Monday, October 25, 2004

 

VON Conference: Andy Oram's thoughtful review

Andy Oram has written a carefully considered review of the VON conference in Boston last week, with a lot of attention to Michael Powell's speech.

(I am sorry I could not be there, but VON and Telecosm conflicted this year, as they often do. Both Jeff Pulver and George Gilder are friends and I kept both meetings on my calendar, but George tipped the balance by assigning me a duty -- refereeing a discussion among Roxane Googin, Tom Hazlett and himself -- so I answered that call. Now I am reading reviews of the event I couldn't attend.)

Oram's review is nice work -- but there are a couple places where I don't think Andy went quite deep enough.

In one place, Oram recounts Powell's Four Freedoms:

And he says
Powell explained these principles, which add up to a restatement of the end-to-end principle, and underlined his support for it by saying, "IP doesn't work if the person who owns the infrastructure can control the user's freedom of access." Competition thus means much more to Powell than low price or even greater chances for innovation; it means precisely the kind of open commons in communications that Lessig has called for.
Perceptive. Well put. But Oram fails to note that these "freedoms" are weaker than an unfunded mandate. They are voluntary! Powell stumps for them, but he thinks the industry will toe the line just because. What will my ISP do when it needs to choose between voluntary support of the "freedoms" or making money? Duh.

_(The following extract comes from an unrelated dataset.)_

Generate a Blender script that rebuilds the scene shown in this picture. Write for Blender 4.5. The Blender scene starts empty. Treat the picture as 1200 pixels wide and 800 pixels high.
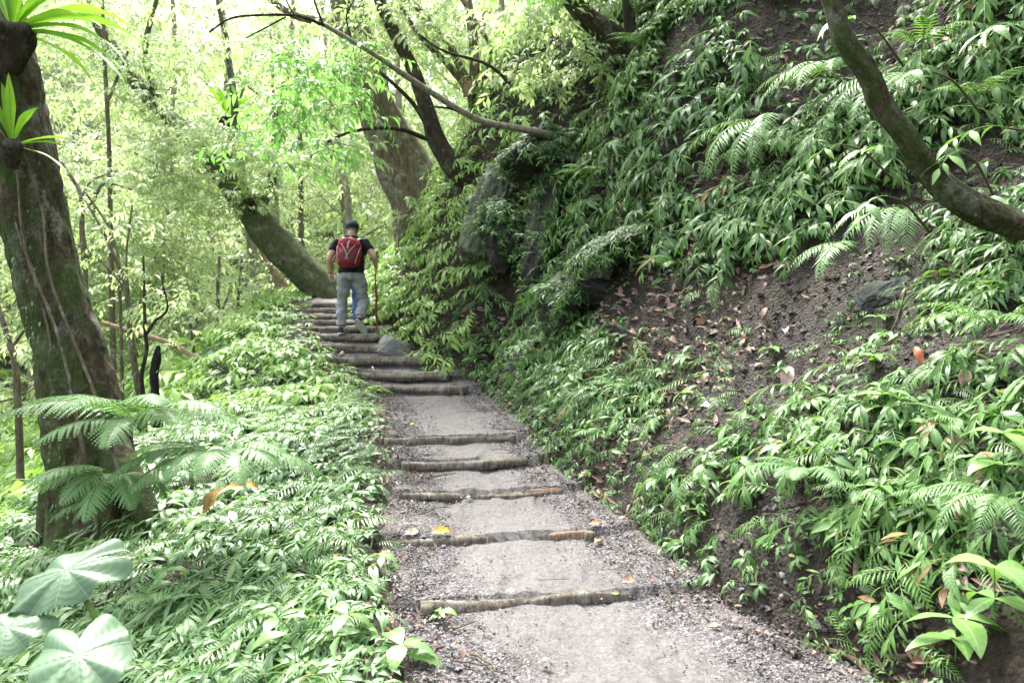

Also, when Oram quotes Powell saying that, "IP doesn't work if the person who owns the infrastructure can control the user's freedom of access," Oram fails to note that "common carrier" is not a phrase in Powell's vocabulary, nor is "market dominance test." Powell seems to believe that market forces will do regulation's job. Even when there's no marketplace and no magic in the dominant player's heavy hand. And even with Googin's Paradox afoot.

On the other side of the coin, Oram notes
. . . competitors of the Bells, such as AT&T, have just about thrown up their hands and given up trying to get access to the last mile. While Powell insists he doesn't want to reinforce a monopoly, he has essentially sealed the monopolies in local phone lines and cable TV that emerged in the late 1990s.
Exception, please! Chairman Mike has worked harder than any FCC chairman ever to foster new wireless technologies, and appropriate wireless regulation. He genuinely believes that new wireless technologies will break the telco-cableco duopoly.

In invoking AT&T as a Bell competitor, Oram seems to miss the larger idea of disruptive technology. Let's be realistic; AT&T will not get it. They are not a "Bell competitor." The future will belong to other, newer entities. In similar fashion, Oram acks the wireless option with a nod to the cellcos. But cellcos are old-tech; they will bring new wireless technology to market only under duress. Newcos will bring new tech to market first.

Despite the above, Oram makes numerous valid points throughout, e.g., where he says
The adoption of VoIP by incumbents such as Qwest and Verizon mark a historic conversion comparable to the Emperor Constantine's embrace of Christianity.
But Christianity had been around for 300 years. It wasn't an upstart cult anymore. It had already become so institutionalized that its founder might not have recognized it.